Reproduce the lines from the one bearing "0, (.03,.026,.02), 1.2)" through the one bearing "0, (.035,.032,.028), .6)", inclusive. Copy them exactly; include no other line.
= = =
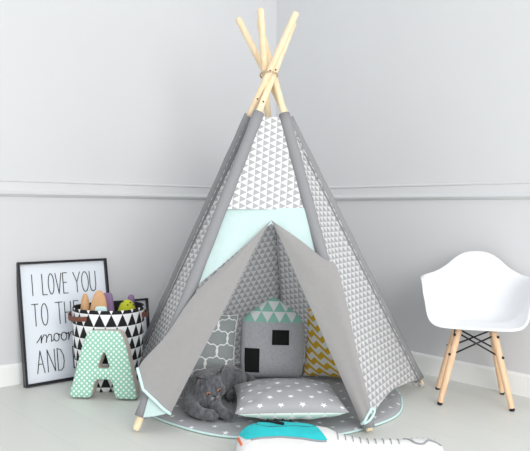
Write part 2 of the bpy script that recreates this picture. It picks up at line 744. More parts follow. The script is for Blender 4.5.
# ------------------------------------------------------------------ star mat
MC = (0.036, 2.815)
MR = 0.546
matt = thing('play_mat', 'round grey star-printed padded mat with mint edge under the teepee', 'mat', (MC[0], MC[1], 0))
vs, fs, uv = [], [], []
nr, na = 34, 120


def mat_z(x, y, r):
    q = 0.017 + 0.004 * noise.noise(Vector((x * 6, y * 6, 3.0))) + 0.003 * noise.noise(Vector((x * 14, y * 14, 1.0)))
    gx = abs(((x / 0.19) % 1) - 0.5)
    gy = abs(((y / 0.19 + 0.3) % 1) - 0.5)
    q -= 0.005 * (math.exp(-(gx / 0.03) ** 2) + math.exp(-(gy / 0.03) ** 2))
    e = max(0.0, (r / MR - 0.95) / 0.05)
    return q * (1 - 0.5 * e * e)


for j in range(nr + 1):
    r0 = MR * j / nr
    for i in range(na):
        a = 2 * PI * i / na
        r = r0 * (1 + 0.008 * math.sin(9 * a) * (j / nr))
        x, y = r * math.cos(a), r * math.sin(a)
        vs.append((x, y, mat_z(x, y, r0)))
        uv.append((x, y))
base = len(vs)
for i in range(na):
    a = 2 * PI * i / na
    r = MR * (1 + 0.008 * math.sin(9 * a))
    vs.append((r * math.cos(a), r * math.sin(a), 0.001))
    uv.append((r * math.cos(a), r * math.sin(a)))
for j in range(nr + 1):
    for i in range(na):
        a, b = j * na + i, j * na + (i + 1) % na
        fs.append((a, b, b + na, a + na))
mesh_obj('quilted_top', vs, fs, M['mat'], matt, uv)
pts = []
for i in range(na + 1):
    a = 2 * PI * i / na
    r = (MR + 0.002) * (1 + 0.008 * math.sin(9 * a))
    pts.append((r * math.cos(a), r * math.sin(a), 0.0065))
tube('mint_binding', pts, 0.0042, M['mint_trim'], matt, 8)
MZ = 0.019


# ------------------------------------------------------------------ cushions
def pillow_pt(u, v, side, w, h, t, pin=0.08, pw=0.42, seed=0.0):
    """u, v in -1..1"""
    x = w / 2 * u * (1 - pin * (1 - v * v))
    y = h / 2 * v * (1 - pin * (1 - u * u))
    d = max(0.0, (1 - u ** 2) * (1 - v ** 2))
    z = t / 2 * d ** pw
    e = 1 - abs(u * v)
    wr = noise.noise(Vector((u * 3.2 + seed, v * 3.2, side * 2.0))) * 0.05 * t
    wr += 0.03 * t * math.sin(u * 13 + seed) * (abs(v) ** 4) * (1 - abs(v)) * 4
    wr += 0.03 * t * math.sin(v * 13 + seed) * (abs(u) ** 4) * (1 - abs(u)) * 4
    return Vector((x, y, side * (z + wr * min(1, d * 6))))


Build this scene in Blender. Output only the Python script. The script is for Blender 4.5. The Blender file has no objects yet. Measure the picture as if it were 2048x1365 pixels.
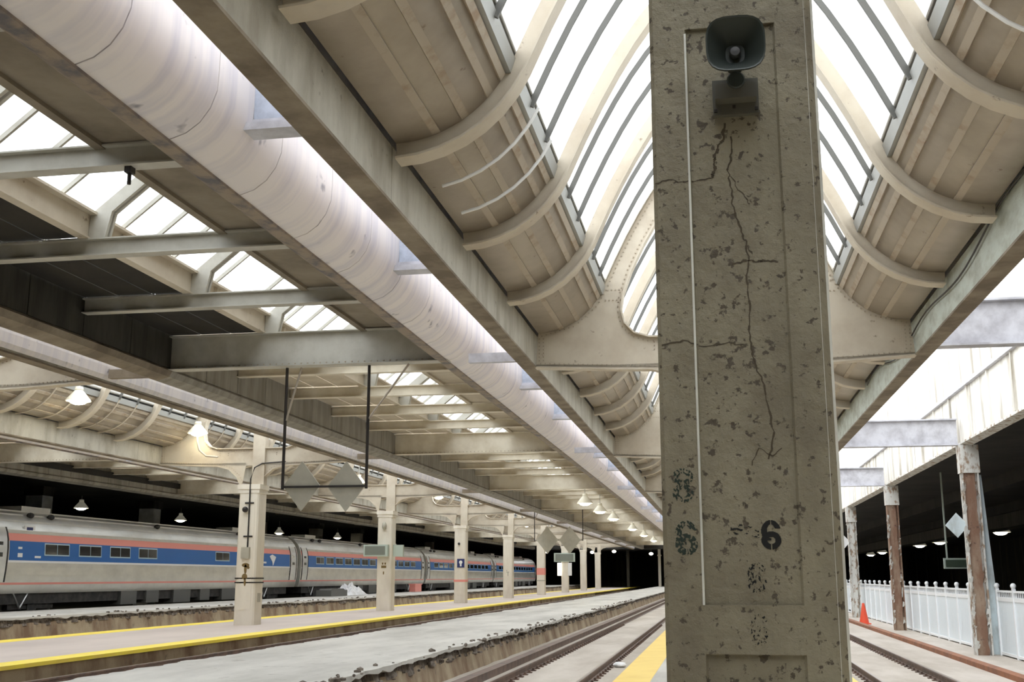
import bpy, math, random
from mathutils import Vector, Matrix, noise
R = random.Random(7)
C = bpy.context.scene.collection
SC = bpy.context.scene

# ---------------- camera, world, exposure ----------------
VX, VY, F, W, H = 1440.0, 1154.0, 2250.0, 2048.0, 1365.0
pitch = math.atan((VY - H/2)/F)
yaw = math.atan((VX - W/2)*math.cos(pitch)/F)
cam_d = bpy.data.cameras.new('camera'); cam = bpy.data.objects.new('camera', cam_d); C.objects.link(cam)
cam_d.sensor_width = 36; cam_d.lens = F/W*36; cam_d.clip_end = 600; cam_d.clip_start = .05
cam.location = (0, 0, 1.6)
cam.rotation_euler = (math.pi/2 + pitch, 0, yaw)
SC.camera = cam
world = bpy.data.worlds.new('overcast_sky'); SC.world = world; world.use_nodes = True
bg = world.node_tree.nodes['Background']
bg.inputs['Color'].default_value = (.95, .97, 1.0, 1); bg.inputs['Strength'].default_value = 3.9
SC.view_settings.view_transform = 'Standard'; SC.view_settings.look = 'None'
SC.view_settings.gamma = 1; SC.view_settings.use_curve_mapping = False
SC.view_settings.exposure = 0.0
cy = SC.cycles
cy.use_denoising = True; cy.max_bounces = 10; cy.diffuse_bounces = 7; cy.glossy_bounces = 3
cy.transparent_max_bounces = 12; cy.sample_clamp_indirect = 12; cy.caustics_reflective = False; cy.caustics_refractive = False

# ---------------- materials ----------------
def mat(name, col, rough=.7, metal=0, col2=None, scale=3, stretch=(1,1,1), lo=.4, hi=.65, col3=None, scale3=20, lo3=.55, hi3=.65, bump=.0, bscale=40, detail=6, emit=None, estr=1):
    m = bpy.data.materials.new(name); m.use_nodes = True
    nt = m.node_tree; N = nt.nodes; L = nt.links; b = N['Principled BSDF']
    b.inputs['Roughness'].default_value = rough; b.inputs['Metallic'].default_value = metal
    b.inputs['Base Color'].default_value = (*col, 1)
    geo = N.new('ShaderNodeNewGeometry')
    def fac(sc, st, lo, hi, off=0):
        mp = N.new('ShaderNodeMapping'); mp.inputs['Scale'].default_value = st; mp.inputs['Location'].default_value = (off, off, off)
        L.new(geo.outputs['Position'], mp.inputs['Vector'])
        n = N.new('ShaderNodeTexNoise'); n.inputs['Scale'].default_value = sc; n.inputs['Detail'].default_value = detail; n.inputs['Roughness'].default_value = .62
        L.new(mp.outputs[0], n.inputs['Vector'])
        r = N.new('ShaderNodeMapRange'); r.inputs['From Min'].default_value = lo; r.inputs['From Max'].default_value = hi
        L.new(n.outputs['Fac'], r.inputs['Value']); return r.outputs[0]
    src = None
    if col2:
        mx = N.new('ShaderNodeMix'); mx.data_type = 'RGBA'
        mx.inputs[6].default_value = (*col, 1); mx.inputs[7].default_value = (*col2, 1)
        L.new(fac(scale, stretch, lo, hi), mx.inputs[0]); src = mx.outputs[2]
    if col3:
        m3 = N.new('ShaderNodeMix'); m3.data_type = 'RGBA'
        if src: L.new(src, m3.inputs[6])
        else: m3.inputs[6].default_value = (*col, 1)
        m3.inputs[7].default_value = (*col3, 1)
        L.new(fac(scale3, (1,1,1), lo3, hi3, 7.3), m3.inputs[0]); src = m3.outputs[2]
    if src: L.new(src, b.inputs['Base Color'])
    if bump:
        bn = N.new('ShaderNodeBump'); bn.inputs['Strength'].default_value = bump; bn.inputs['Distance'].default_value = .02
        L.new(fac(bscale, (1,1,1), .2, .8, 3.1), bn.inputs['Height']); L.new(bn.outputs[0], b.inputs['Normal'])
    if emit:
        b.inputs['Emission Color'].default_value = (*emit, 1); b.inputs['Emission Strength'].default_value = estr
    return m
M = {}
M['cream'] = mat('cream_steel_paint', (.60,.54,.44), .55, 0, (.48,.41,.32), 1.3, (1,1,1), .42, .72, (.20,.14,.09), 5, .66, .74)
M['cove'] = mat('cove_sheet_paint', (.40,.35,.285), .40, .3, (.29,.245,.19), .9, (1,1,1), .4, .7, (.16,.11,.07), 4, .67, .74)
M['batten'] = mat('batten_paint', (.44,.38,.30), .6, 0, (.32,.23,.15), 3, (1,1,1), .5, .72)
M['girder'] = mat('girder_concrete', (.50,.48,.41), .8, 0, (.33,.30,.24), 1.5, (1.5,1.5,.5), .42, .7, (.20,.18,.14), 6, .64, .74, bump=.25)
M['girder_r'] = mat('girder_pale_green', (.52,.56,.50), .8, 0, (.34,.34,.28), 2.5, (2,.7,1.5), .42, .7, bump=.25)
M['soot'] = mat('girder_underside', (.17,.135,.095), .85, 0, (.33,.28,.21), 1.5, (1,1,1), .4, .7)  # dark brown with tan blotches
M['slot'] = mat('slot_wall_paint', (.84,.80,.79), .55, .1, (.66,.64,.69), 1.7, (.25,2.4,.16), .42, .72, (.26,.25,.29), 2.4, .66, .76, detail=3)
M['pier'] = mat('pale_pier_paint', (.85,.87,.86), .6, 0, (.6,.6,.56), 1)
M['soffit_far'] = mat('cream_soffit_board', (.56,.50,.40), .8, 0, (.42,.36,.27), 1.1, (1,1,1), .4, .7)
M['wall_far'] = mat('grey_concrete_wall', (.33,.31,.27), .85, 0, (.21,.195,.165), 1.6, (1.5,2,.3), .4, .65)
M['cream2'] = mat('warm_cream_beam_paint', (.74,.69,.58), .6, 0, (.60,.54,.43), 1.4)
M['slotlip'] = mat('slot_lip', (.30,.24,.18), .7, 0, (.12,.11,.12), 3, (1,1,1), .45, .65)
M['niche'] = mat('galvanised_louvre', (.50,.56,.66), .4, .4, (.36,.40,.48), 6, (1,1,1), .4, .7)
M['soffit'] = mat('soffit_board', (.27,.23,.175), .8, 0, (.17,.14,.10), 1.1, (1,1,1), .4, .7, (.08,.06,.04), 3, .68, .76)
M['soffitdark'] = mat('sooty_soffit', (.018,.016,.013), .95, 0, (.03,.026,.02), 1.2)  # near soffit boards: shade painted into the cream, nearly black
M['wallsoot'] = mat('sooty_concrete', (.06,.056,.045), .9, 0, (.028,.026,.02), 1.6, (2,2,.35), .4, .65)  # near roof walls: shade painted into grey concrete; also plain dark parts
M['grey_steel'] = mat('grey_steel_paint', (.50,.49,.44), .55, 0, (.36,.34,.29), 1.4, (1,1,1), .4, .7)
M['bar'] = mat('glazing_bar_paint', (.13,.13,.12), .6, 0)
M['sill'] = mat('grey_sill_strip', (.40,.41,.40), .5, .2)
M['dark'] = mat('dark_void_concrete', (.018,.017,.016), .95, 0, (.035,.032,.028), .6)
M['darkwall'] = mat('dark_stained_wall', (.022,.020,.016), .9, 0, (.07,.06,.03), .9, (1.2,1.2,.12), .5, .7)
M['column'] = mat('peeling_column_paint', (.34,.305,.22), .75, 0, (.22,.19,.135), 2.6, (1,1,.7), .4, .66, (.11,.09,.065), 26, .583, .625, bump=.4, bscale=18)
M['stileR'] = M['column']
M['edge'] = mat('column_arris', (.88,.88,.82), .7, 0, (.66,.65,.60), 3)
M['ink'] = mat('black_stencil_paint', (.012,.012,.012), .8)
M['inkg'] = mat('green_black_stencil_paint', (.03,.045,.035), .8)
M['crack'] = mat('crack_shadow', (.10,.08,.055), .95)
M['col2'] = mat('pale_column_paint', (.84,.79,.69), .7, 0, (.72,.66,.56), 1.1, (1.5,1.5,.5), .42, .7)
M['stain'] = mat('rust_stain', (.22,.15,.06), .9)
M['horn'] = mat('dark_grey_horn_plastic', (.045,.055,.05), .45)
M['hornin'] = mat('horn_plug', (.10,.10,.105), .4)
M['plate'] = mat('speaker_back_plate', (.12,.115,.095), .7)
M['conc'] = mat('platform_concrete', (.66,.64,.59), .85, 0, (.46,.445,.405), .7, (1,.3,1), .38, .66, (.30,.28,.25), 3, .6, .78, bump=.15)
M['p2'] = mat('pinkish_platform_concrete', (.64,.56,.51), .85, 0, (.53,.46,.42), .5, (1,.35,1), .4, .7, bump=.1)
M['bed'] = mat('track_bed_concrete', (.58,.53,.47), .9, 0, (.42,.37,.31), .8, (1,.3,1), .38, .68, bump=.2)
M['yellow'] = mat('yellow_edge_paint', (.95,.70,.20), .6, 0, (.88,.62,.17), 1.6, (1,1,1), .45, .75)
M['yellow2'] = mat('bright_yellow_edge_paint', (.98,.80,.07), .6, 0, (.92,.70,.12), 1.5)
M['wallstain'] = mat('stained_retaining_wall', (.42,.34,.23), .9, 0, (.20,.125,.075), 1.1, (1,1,.4), .42, .64, (.20,.16,.12), 4, .6, .72, bump=.3)
M['broken'] = mat('broken_concrete', (.09,.07,.055), .95, 0, (.28,.24,.20), 7, (1,1,1), .4, .6, bump=.5)
M['rail'] = mat('rusty_rail_steel', (.20,.13,.10), .5, .3, (.10,.07,.06), 3)
M['railtop'] = mat('worn_rail_head', (.34,.29,.25), .35, .6)
M['rust'] = mat('rusty_kerb', (.33,.14,.07), .8, 0, (.22,.10,.06), 2)
M['rustcol'] = mat('rusty_column_steel', (.26,.15,.10), .85, 0, (.40,.30,.22), 2.4, (1,1,.4), .45, .65, (.10,.06,.05), 5, .6, .7, bump=.3)
M['flake'] = mat('flaking_white_paint', (.72,.72,.68), .7, 0, (.35,.25,.17), 5, (1,1,.5), .5, .6)
M['paleblue'] = mat('pale_blue_plate', (.66,.76,.80), .6, 0, (.45,.5,.5), 3, (1,1,.4), .5, .7)
M['fascia'] = mat('peeling_white_fascia', (.80,.78,.72), .75, 0, (.34,.31,.25), 1.3, (2.6,1.6,.16), .50, .66, (.62,.52,.40), 2.2, .62, .75)
M['strut'] = mat('weathered_strut', (.62,.63,.68), .6, .1, (.42,.42,.46), 2.5)
M['vinyl'] = mat('white_vinyl_fence', (.84,.92,.97), .4)
M['vinyl2'] = mat('white_vinyl_rail', (.92,.95,.97), .4)
M['steel'] = mat('fluted_stainless', (.74,.73,.68), .3, .55, (.60,.59,.55), 1.5, (1,.5,1), .4, .7)
M['steelroof'] = mat('stainless_roof', (.80,.82,.82), .3, .6, (.62,.64,.64), 1.2, (1,.4,1), .4, .7)
M['blue'] = mat('blue_band', (.008,.13,.44), .35)
M['red'] = mat('faded_red_band', (.86,.33,.28), .45)
M['white'] = mat('white_paint', (.85,.86,.86), .5)
M['wframe'] = mat('pale_window_gasket', (.45,.60,.70), .4)
M['glassdark'] = mat('dark_train_window', (.015,.018,.02), .08)
M['under'] = mat('black_underframe', (.03,.03,.03), .8, 0, (.07,.065,.06), 3)
M['gear'] = mat('grey_underframe_box', (.13,.13,.12), .7)
M['diamond'] = mat('grey_sign_sheet', (.50,.48,.40), .6, 0, (.42,.40,.33), 2)
M['black'] = mat('black_rod', (.025,.02,.018), .6)
M['rod'] = mat('bare_steel_rod', (.50,.44,.37), .5, .3)
M['signgrey'] = mat('grey_display_face', (.20,.22,.19), .5)
M['signframe'] = mat('mint_display_frame', (.50,.58,.52), .5)
M['signgreen'] = mat('green_sign_face', (.05,.075,.05), .5)
M['navy'] = mat('navy_sign', (.02,.03,.14), .5)
M['orange'] = mat('orange_cone_plastic', (.85,.10,.04), .5)
M['bag'] = mat('white_plastic_sheet', (.85,.86,.88), .45)
M['lampshade'] = mat('cream_enamel', (.80,.76,.62), .4, emit=(1,.93,.72), estr=.12)
M['glow'] = mat('lit_lamp_lens', (1,.95,.8), .4, emit=(1,.93,.72), estr=22)
M['glow2'] = mat('lit_lamp_bulb', (1,.95,.8), .4, emit=(1,.95,.80), estr=4)
M['redglow'] = mat('red_signal', (1,.1,.1), .4, emit=(1,.08,.05), estr=2.5)
def glassmat():
    m = bpy.data.materials.new('wired_skylight_glass'); m.use_nodes = True
    nt = m.node_tree; N = nt.nodes; L = nt.links; N.remove(N['Principled BSDF'])
    t = N.new('ShaderNodeBsdfTransparent'); t.inputs[0].default_value = (.95,.97,.97,1)
    d = N.new('ShaderNodeBsdfTranslucent'); d.inputs[0].default_value = (.9,.93,.93,1)
    x = N.new('ShaderNodeMixShader'); x.inputs[0].default_value = .3
    L.new(t.outputs[0], x.inputs[1]); L.new(d.outputs[0], x.inputs[2]); L.new(x.outputs[0], N['Material Output'].inputs[0])
    return m
M['glass'] = glassmat()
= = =
__Problem solution__:
M['soffitdark'] = mat('sooty_soffit', (.018,.016,.013), .95, 0, (.03,.026,.02), 1.2)  # near soffit boards: shade painted into the cream, nearly black
M['wallsoot'] = mat('sooty_concrete', (.06,.056,.045), .9, 0, (.028,.026,.02), 1.6, (2,2,.35), .4, .65)  # near roof walls: shade painted into grey concrete; also plain dark parts
M['grey_steel'] = mat('grey_steel_paint', (.50,.49,.44), .55, 0, (.36,.34,.29), 1.4, (1,1,1), .4, .7)
M['bar'] = mat('glazing_bar_paint', (.13,.13,.12), .6, 0)
M['sill'] = mat('grey_sill_strip', (.40,.41,.40), .5, .2)
M['dark'] = mat('dark_void_concrete', (.018,.017,.016), .95, 0, (.035,.032,.028), .6)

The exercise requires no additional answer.